╭─ Data provided

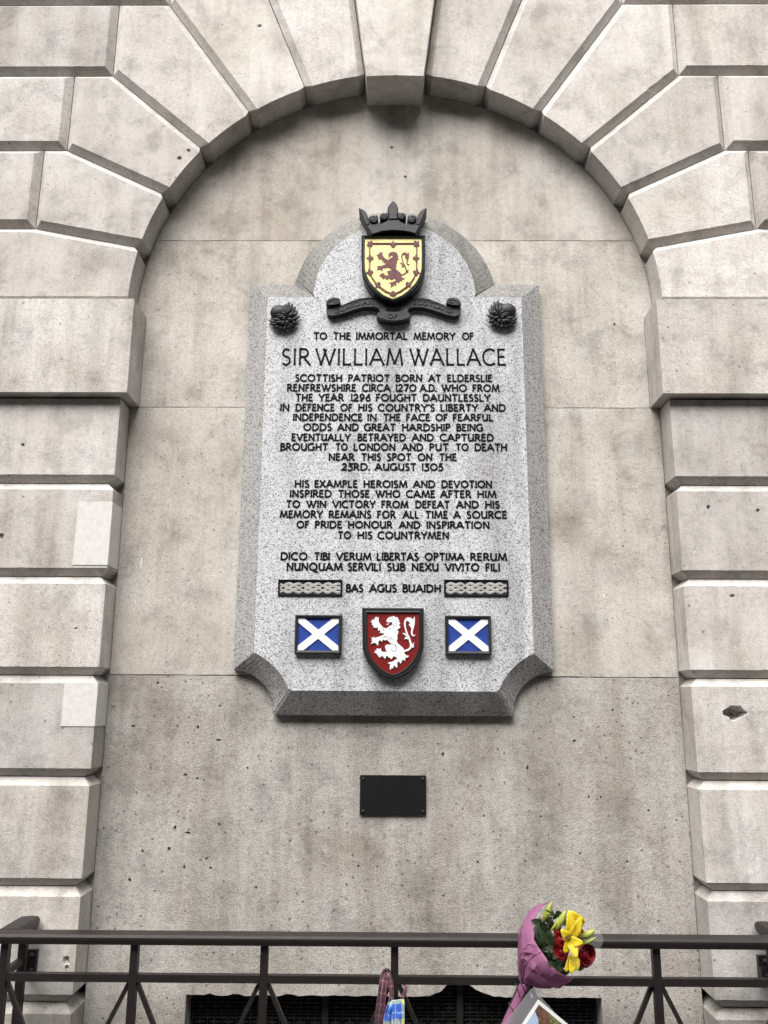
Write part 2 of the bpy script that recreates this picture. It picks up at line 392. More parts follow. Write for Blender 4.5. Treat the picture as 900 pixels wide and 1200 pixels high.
def block(name, poly, types, depth=DF, mat='block', back=.05):
    """types per edge: 'c' chamfered joint, 's' sharp joint, 'j' face that turns into the niche"""
    if area(poly) < 0:
        poly = poly[::-1]; types = types[:-1][::-1] + types[-1:]
        # edge i of the reversed outline joins old vertices n-1-i and n-2-i
    n = len(poly)
    cf = {'c': CC, 's': .003, 'g': .0075, 'j': 0.}; cg = {'c': CR, 's': CR, 'g': .0075, 'j': CC}
    r0 = offset(poly, [cf[t_] for t_ in types]); r1 = offset(poly, [cg[t_] for t_ in types])
    # where a curved jamb is split in many short edges only the end points step back
    mb = MB(); rng = random.Random(hash((round(poly[0][0], 3), round(poly[0][1], 3), n)) & 0xffff)
    A, B, T = [], [], []
    for i in range(n):
        j = (i + 1) % n
        a0, a1, b0, b1 = map(Vector, (r0[i], r0[j], r1[i], r1[j]))
        k = 1 if types[i] == 'j' else max(1, int((a1 - a0).length / .014))
        chip = 0.
        for q in range(k):
            u = q / k
            pa = a0.lerp(a1, u); pb = b0.lerp(b1, u)
            if types[i] == 'c' and q: 
                nrm = Vector((-(a1 - a0).y, (a1 - a0).x)).normalized()
                
                if rng.random() < .012: chip = rng.uniform(.002, .006)
                chip *= .45
                pa = pa + nrm * (rng.gauss(0, .00035) + chip)
            A.append(tuple(pa)); B.append(tuple(pb)); T.append(types[i])
    N = len(A)
    yf, yg = -depth, -depth + CDP
    vs = [(x, yf, z) for x, z in A] + [(x, yg, z) for x, z in B] + [(x, back, z) for x, z in B] + [(x, back, z) for x, z in A]
    fs = []
    for i in range(N):
        j = (i + 1) % N
        if T[i] != 'j':
            fs += [(i, j, N + j, N + i), (N + i, N + j, 2 * N + j, 2 * N + i)]
        else:
            fs.append((i, j, 3 * N + j, 3 * N + i))
            if T[i - 1] != 'j': fs += [(i, 3 * N + i, 2 * N + i, N + i)]
            if T[j] != 'j': fs += [(j, N + j, 2 * N + j, 3 * N + j)]
    punch(vs, fs, [[Vector((x, z, 0)) for x, z in A]], list(range(N)), [h for h in HOLES if inside((h[0], h[1]), r0)], yf, rng)
    mb.add(vs, fs)
    return mb.build(name, M[mat], facade, weld=False)
def mirror(poly, types):
    """mirrored outline keeps its edges in the same order"""
    return [(-x, z) for x, z in poly], types
def put(name, poly, types, **kw):
    types = list(types)
    for sgn in (1, -1):
        pl = [(sgn * x, z) for x, z in poly]; ty = list(types)
        if area(pl) < 0:
            pl = pl[::-1]; ty = [ty[(len(ty) - 2 - i) % len(ty)] for i in range(len(ty))]
        block(name, pl, ty, **kw)
def rad(a, z): return (z - ZC) / math.tan(R_(a))
ANG = [83.08, 69.23, 55.38, 41.54, 27.69, 13.85, 0.]
ZR = [5.19, 4.848, 4.50, 4.152, 3.803, 3.453, 3.125]
XV = [None, None, .949, 1.16, 1.318, 1.41, None]                 # where each radial joint meets its course
for k in range(6):
    a0, a1 = ANG[k + 1], ANG[k]
    arc = arcpts(0, ZC, RA, a1, a0, 8)                            # from upper joint down to lower joint
    zt, zl = ZR[k], ZR[k + 1]
    xl = rad(a0, zl) if k < 5 else 2.3
    if k < 5: xl = {1: .949, 2: 1.16, 3: 1.318, 4: 1.41}.get(k, xl)
    xt = {0: .2527, 1: .655, 2: .949, 3: 1.16, 4: 1.318, 5: 1.41}[k]
    # outline: arc (jamb), along the lower joint, up the vertical joint, along the course, back down the upper joint
    poly = arc + [(xl, zl), (xl, zt), (xt, zt)]
    ty = ['j'] * 8 + ['c', 'c', 'c', 'c']
    if k == 5: ty = ['j'] * 8 + ['c', 'c', 'c', 'c']
    if k == 0: ty = ['j'] * 8 + ['c', 'c', 'c', 'c']
    put('voussoir', poly, ty, mat='voussoir')
# keystone stands proud and hangs lower
key = [(-.116, 4.083), (0, 4.087), (.116, 4.083), (.2527, 5.19), (-.2527, 5.19)]
mb = MB(); mb.prism([(x * .985, z) for x, z in key], -.166, .05, .002); mb.build('keystone', M['voussoir'], facade)
# courses beside the voussoirs
for zl, zt, x0 in ((3.453, 3.803, 1.41), (3.803, 4.152, 1.318), (4.152, 4.50, 1.16), (4.50, 4.848, .949), (4.848, 5.19, .655)):
    xs = [x0, x0 + .98, x0 + 1.9, x0 + 2.9]
    for a, b in zip(xs, xs[1:]): put('rusticated_block', [(a, zl), (b, zl), (b, zt), (a, zt)], 'cccc')
put('rusticated_block', [(2.3, 3.125), (3.5, 3.125), (3.5, 3.453), (2.3, 3.453)], 'cccc')
put('rusticated_block', [(3.5, 3.125), (4.3, 3.125), (4.3, 3.453), (3.5, 3.453)], 'cccc')
# impost course stands proud of the piers
put('impost_block', [(.978, 2.745), (2.1, 2.745), (2.1, 3.1235), (.978, 3.1235)], 'scsj', depth=.154)
put('impost_block', [(2.1, 2.745), (3.3, 2.745), (3.3, 3.1235), (2.1, 3.1235)], 'scsc', depth=.154)
# pier courses
ZP = [2.745, 2.419, 2.077, 1.733, 1.398, 1.055, .712, .36, .0]
for i, (zt, zl) in enumerate(zip(ZP, ZP[1:])):
    x1 = 2.15 if i % 2 else 1.85
    if i == 0: put('rusticated_block', [(JW, zl), (x1, zl), (x1, zt), (JW, zt)], 'ccgj')
    else: put('rusticated_block', [(JW, zl), (x1, zl), (x1, zt), (JW, zt)], 'cccj')
    put('rusticated_block', [(x1, zl), (x1 + 1.1, zl), (x1 + 1.1, zt), (x1, zt)], 'cccc' if i else 'ccsc')
    put('rusticated_block', [(x1 + 1.1, zl), (4.2, zl), (4.2, zt), (x1 + 1.1, zt)], 'cccc' if i else 'ccsc')
# plain cornice above the picture
mb = MB(); mb.profile([(0, 0), (.22, .02), (.22, .14), (.3, .2), (.3, .32), (0, .34)], (-4.3, .05, 5.195), (4.3, .05, 5.195)); mb.build('cornice', M['block'], facade)
mb = MB(); mb.box(-4.3, 4.3, .17, .5, 0, 5.5); mb.build('wall_core', M['void'], facade)

# recessed wall slabs of the niche with fine joints between them
def rough_line(x0, x1, z, amp, step=.04, seed=1):
    rg = random.Random(seed); n = max(2, int(abs(x1 - x0) / step)); return [(x0 + (x1 - x0) * i / n, z + (rg.uniform(-amp, amp) if 0 < i < n else 0)) for i in range(n + 1)]
J = .0014
def slab(outline, mat):
    outline = ccw(outline); mb = MB(); n = len(outline); vs = [(x, 0, z) for x, z in outline] + [(x, .15, z) for x, z in outline]
    fs = [(i, (i + 1) % n, n + (i + 1) % n, n + i) for i in range(n)]
    punch(vs, fs, [[Vector((x, z, 0)) for x, z in outline]], list(range(n)), [h for h in PITS if inside((h[0], h[1]), outline)], 0., random.Random(n))
    mb.add(vs, fs); return mb.build('niche_slab', M[mat], facade, weld=False)
ri, ji, ii = RA - .0026, JW - .0024, .9765
aT = math.degrees(math.asin((3.455 - ZC) / ri))
slab(rough_line(-ri * math.cos(R_(aT)), ri * math.cos(R_(aT)), 3.455 + J, .0007, seed=2) + arcpts(0, ZC, ri, aT, 180 - aT, 48)[1:-1], 'panel')
slab(rough_line(-ii, ii, 2.747 + J, .0007, seed=3) + [(ii, ZC - .01)] + arcpts(0, ZC, ri, 0, aT, 10) + rough_line(ri * math.cos(R_(aT)), -ri * math.cos(R_(aT)), 3.455 - J, .0007, seed=4)[1:-1] + arcpts(0, ZC, ri, 180 - aT, 180, 10) + [(-ii, ZC - .01)], 'panel')
slab(rough_line(-ji, ji, 1.738 + J, .001, seed=5) + rough_line(ji, -ji, 2.747 - J, .0007, seed=6), 'panel')
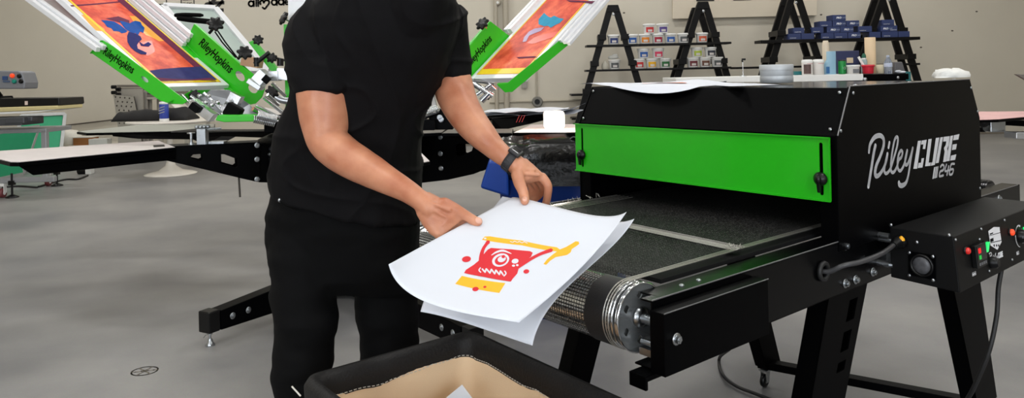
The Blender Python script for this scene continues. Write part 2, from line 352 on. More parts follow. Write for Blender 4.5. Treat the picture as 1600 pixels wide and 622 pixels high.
# front posts
m = dm(); m.mark().bb(-.072, -.06, .003, .05, .80, 1.111); m.mark().bb(-.072, -.06, CW-.05, CW-.004, .80, 1.111); m.build_each('front_post', BLK, dry, .001)
m = dm(); m.bb(-.06, -.056, .05, CW-.05, 1.06, 1.11); m.bb(-.02, .9, .02, CW-.02, .935, .945); m.bb(-.06, -.02, .05, CW-.05, 1.06, 1.066); m.bb(-.02, -.014, .02, CW-.02, .935, 1.11); m.build('inner_baffle', BLKM, dry)
# green adjustable panel
gp = dm(); g0, g1 = -.085, -.0755
wR, wL = .012, 1.0
def slot(wc):
    z0, z1, r = .955, 1.088, .0055; pts = []
    for i in range(9): a = PI*i/8; pts.append(Vector((g0, wc+r*math.cos(a), z1+r*math.sin(a))))
    for i in range(9): a = PI+PI*i/8; pts.append(Vector((g0, wc+r*math.cos(a), z0+r*math.sin(a))))
    return pts
gp.plate([Vector((g0, wR, .936)), Vector((g0, wL, .936)), Vector((g0, wL, 1.108)), Vector((g0, wR, 1.108))], [slot(.038), slot(.965)], (.003, 0, 0))
gp.bb(g0-.009, g0+.001, wR, wL, 1.106, 1.109); gp.bb(g0-.007, g0+.001, wR, wL, .9345, .9375); gp.bb(g0-.004, g0+.001, wR, wR+.0025, .936, 1.108)
gpo = gp.build('green_front_panel', GRNP, dry)
gpo['label'] = 'bright green folded metal panel'
def wing(wc, z):
    m = dm(); m.lathe((g0-.001, wc, z), (-1, 0, 0), [(.014, 0), (.019, .002), (.019, .008), (.015, .013), (.010, .018)], 20)
    m.hexa([(g0-.010, wc-.006, z), (g0-.022, wc-.005, z), (g0-.022, wc+.005, z), (g0-.010, wc+.006, z)], [(g0-.008, wc-.0035, z-.038), (g0-.018, wc-.003, z-.036), (g0-.018, wc+.003, z-.036), (g0-.008, wc+.0035, z-.038)])
    m.sphere((g0-.02, wc, z), (.006, .008, .012)); return m.build('panel_knob', BLKP, gpo, .001)
wing(.038, .995); wing(.965, .995)
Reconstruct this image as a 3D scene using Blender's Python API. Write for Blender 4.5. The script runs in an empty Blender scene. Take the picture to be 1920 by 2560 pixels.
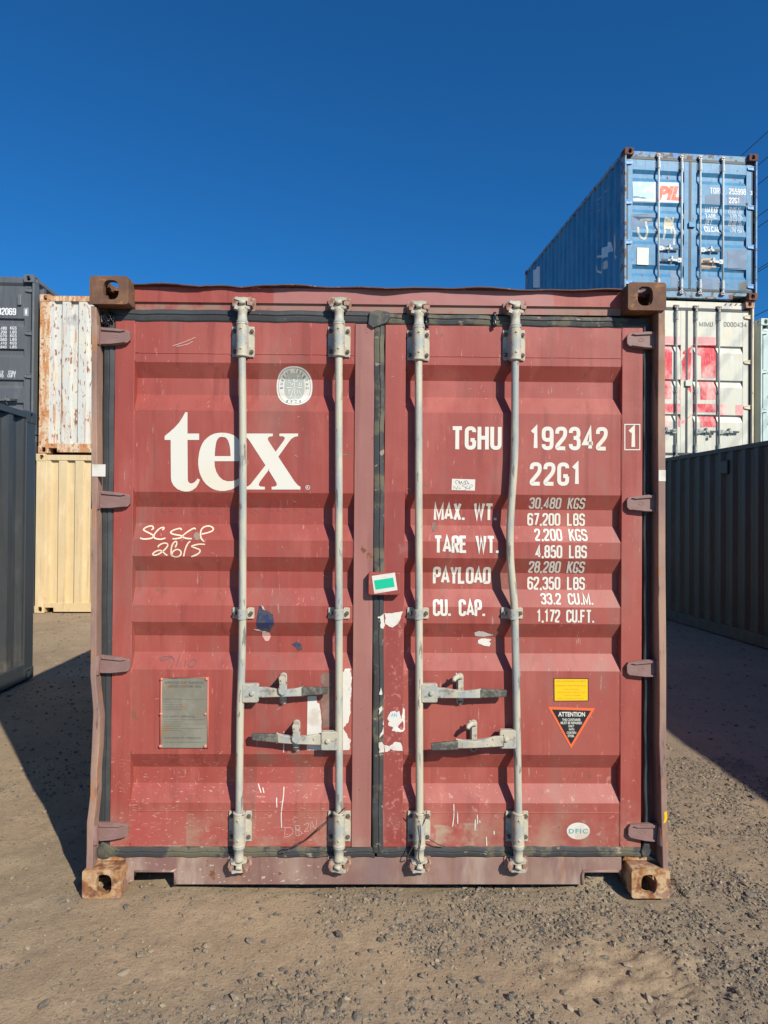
import bpy, bmesh, math, random
import numpy as np
from mathutils import Vector, Matrix
random.seed(7)
S = bpy.context.scene
COL = S.collection
# ------------------------------------------------------------------ camera
FPX, PITCH, ROLL, CAMH = 1708.09, .0082, .0073, 1.589
_f = Vector((0, math.cos(PITCH), math.sin(PITCH)))
_u = Vector((0, -math.sin(PITCH), math.cos(PITCH)))
_r = Vector((1, 0, 0))
CR = _r * math.cos(ROLL) + _u * math.sin(ROLL)
CU = -_r * math.sin(ROLL) + _u * math.cos(ROLL)
CF = _f
cd = bpy.data.cameras.new('camera')
cam = bpy.data.objects.new('camera', cd)
COL.objects.link(cam)
cam.matrix_world = Matrix(((CR.x, CU.x, -CF.x, 0), (CR.y, CU.y, -CF.y, 0), (CR.z, CU.z, -CF.z, CAMH), (0, 0, 0, 1)))
cd.sensor_fit = 'VERTICAL'; cd.sensor_height = 36; cd.sensor_width = 27
cd.lens = 36 * FPX / 2560
cd.clip_start = .05; cd.clip_end = 2000
S.camera = cam
# ------------------------------------------------------------------ light
AZ, EL = math.radians(35.5), math.radians(34)
SD = Vector((math.sin(AZ) * math.cos(EL), -math.cos(AZ) * math.cos(EL), math.sin(EL)))
w = bpy.data.worlds.new('World'); S.world = w; w.use_nodes = True
wn = w.node_tree; wn.nodes.clear()
sky = wn.nodes.new('ShaderNodeTexSky'); sky.sky_type = 'NISHITA'; sky.sun_disc = False
sky.sun_elevation = EL; sky.sun_rotation = math.atan2(SD.x, SD.y)
sky.altitude = 300; sky.air_density = 1.0; sky.dust_density = .6; sky.ozone_density = 3.5
hs = wn.nodes.new('ShaderNodeMix'); hs.data_type = 'RGBA'; hs.blend_type = 'MULTIPLY'; hs.inputs[0].default_value = 1
hs.inputs[7].default_value = (.17, .76, 1.26, 1)      # deep polarised blue of the whole sky
bg = wn.nodes.new('ShaderNodeBackground'); bg.inputs['Strength'].default_value = .083
wo = wn.nodes.new('ShaderNodeOutputWorld')
wn.links.new(sky.outputs[0], hs.inputs[6]); wn.links.new(hs.outputs[2], bg.inputs['Color']); wn.links.new(bg.outputs[0], wo.inputs['Surface'])
sl = bpy.data.lights.new('sun', 'SUN'); sl.energy = 5.0; sl.angle = math.radians(.53); sl.color = (1, .93, .80)
so = bpy.data.objects.new('sun', sl); COL.objects.link(so)
so.rotation_euler = (-SD).to_track_quat('-Z', 'Y').to_euler(); so.location = SD * 30
S.view_settings.view_transform = 'Standard'; S.view_settings.look = 'None'
S.view_settings.exposure = .15; S.view_settings.gamma = 1; S.view_settings.use_curve_mapping = False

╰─

Problem statement - Without any pictures, reproduce the lines from the first one in the material through the line that has "nrm = Vector((-(a1", exactly as they appear.

Final answer -
Write part 2 of the bpy script that recreates this picture. It picks up at line 392. More parts follow. Write for Blender 4.5. Treat the picture as 900 pixels wide and 1200 pixels high.
def block(name, poly, types, depth=DF, mat='block', back=.05):
    """types per edge: 'c' chamfered joint, 's' sharp joint, 'j' face that turns into the niche"""
    if area(poly) < 0:
        poly = poly[::-1]; types = types[:-1][::-1] + types[-1:]
        # edge i of the reversed outline joins old vertices n-1-i and n-2-i
    n = len(poly)
    cf = {'c': CC, 's': .003, 'g': .0075, 'j': 0.}; cg = {'c': CR, 's': CR, 'g': .0075, 'j': CC}
    r0 = offset(poly, [cf[t_] for t_ in types]); r1 = offset(poly, [cg[t_] for t_ in types])
    # where a curved jamb is split in many short edges only the end points step back
    mb = MB(); rng = random.Random(hash((round(poly[0][0], 3), round(poly[0][1], 3), n)) & 0xffff)
    A, B, T = [], [], []
    for i in range(n):
        j = (i + 1) % n
        a0, a1, b0, b1 = map(Vector, (r0[i], r0[j], r1[i], r1[j]))
        k = 1 if types[i] == 'j' else max(1, int((a1 - a0).length / .014))
        chip = 0.
        for q in range(k):
            u = q / k
            pa = a0.lerp(a1, u); pb = b0.lerp(b1, u)
            if types[i] == 'c' and q: 
                nrm = Vector((-(a1 - a0).y, (a1 - a0).x)).normalized()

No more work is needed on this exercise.